9 de março de 2007

VELA

Naquela sala escura de fim de noite, uma vela contrariava o vazio.

Vela que perdida no escuro se consumia numa pequena chama quase imperceptivel. Tremeluzia, hesitante, numa oscilação de caracter própria de quem se coloca numa posição de sacrifício e esforço.

Consumia-se de forma imperceptível, entregando a cada segundo o seu corpo de pavio e cera à incerteza da sua chama de futuro duvidoso. Qual seria o seu último sopro? Difícil de prever... Naquele trocar de olhares só me ficaram impressos na alma a sua assustadora certeza de que tudo acabaria um dia e o seu desejo intenso de fazer novo cada instante da sua chama.

Senti necessidade de me aproximar... Se ao menos pudesse aconchegar com a mão aquela chama! Avançei... Pé ante pé... Já bem perto dela, estendi as duas mãos e com o meu olhar encandeado envolvi aquela chama num resguardo seguro.

Brilhou com mais intensidade... Num fulgor de vida que me surpreendeu e animou. E de repente, sem que nada o fizesse esperar... Que dor intensa! A terrivel queimadura que doi sempre mais no seu curar!

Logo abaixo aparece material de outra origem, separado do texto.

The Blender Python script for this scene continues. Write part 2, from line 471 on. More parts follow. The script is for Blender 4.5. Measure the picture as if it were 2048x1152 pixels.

Retirei as mãos! Olhei para elas... Vi então o preço de amar aquilo que não se pode controlar. Naquele vermelhão, a cicatriz da alma de quem se deixa apaixonar e se compromete com o que não pode dominar ou contrariar.

Pela janela, o primeiro raio de sol brindou então a aurora. Desperto da minha dor olhei para ela. Jazia inerte, pavio preto em couto de cera, no seu castiçal. Naquela alvorada de um novo dia, quis fazer da cicatriz que ainda hoje carrego, o epílogo perpétuo da sua irreverência.